First Minister Ian Paisley (L) and Deputy First Minister Martin McGuinness are all smiles after being sworn in as ministers of the Northern Ireland Assembley, Stormont, 08 May 2007. The Rev. Ian Paisley and Martin McGuinness were sworn in today as First and Deputy First Ministers following a deal struck between the Democratic Unionists and Sinn Fein in March. EPA/PAUL FAITH / POOL
Widely regarded being as a central figure on the Army Council of the Irish Republican Army (IRA), McGuinness has admitted to being a member of the terrorist organization during the 1970s as violence broke out following the failure of the Irish nationalist-led civil- rights movement.
Born in the predominantly Catholic city of Derry in 1950, in 2003 McGuinness told an investigation into the shooting dead of 14 people by the British Army in 1972 on what has become known as Bloody Sunday that he was IRA second-in-command in the city at the time. However, over the years he has repeatedly denied that he is still an IRA member.
In 1973, he was convicted of terrorism offences in the Republic of Ireland and served time in prison there.
In 1972, McGuinness was one of the Republican - a more extreme form of Irish nationalism that advocated violence to achieve a united Ireland - leaders flown to London for talks with the British government. Those talks failed.
Over two decades later he was Sinn Fein's chief negotiator in the talks that led to the 1998 Good Friday Agreement on power-sharing between Unionists who want to maintain Northern Ireland's links with Britain and Nationalists.
Together with Sinn Fein leader Gerry Adams, McGuinness has led the Republican movement from violence and into politics over the past two decades.
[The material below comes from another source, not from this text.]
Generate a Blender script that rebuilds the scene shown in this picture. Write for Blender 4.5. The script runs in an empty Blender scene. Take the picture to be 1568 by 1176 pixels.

He is regarded as having played a pivotal role in persuading the IRA to call a ceasefire in 1994.
Elected to the British parliament in 1997 as Sinn Fein member of parliament for Mid-Ulster, he is also a member of the Northern Ireland Assembly.
McGuinness was appointed education minister in the power-sharing executive formed as a result of the 1998 Good Friday Agreement but the arrangement collapsed in October 2002 following allegations of IRA spying.
On Tuesday when the executive was restored the man once dubbed 'the godfather of godfathers' by a Unionist MP took the number two job, thanks to his party's emergence as the biggest nationalist party in Northern Ireland in assembly elections.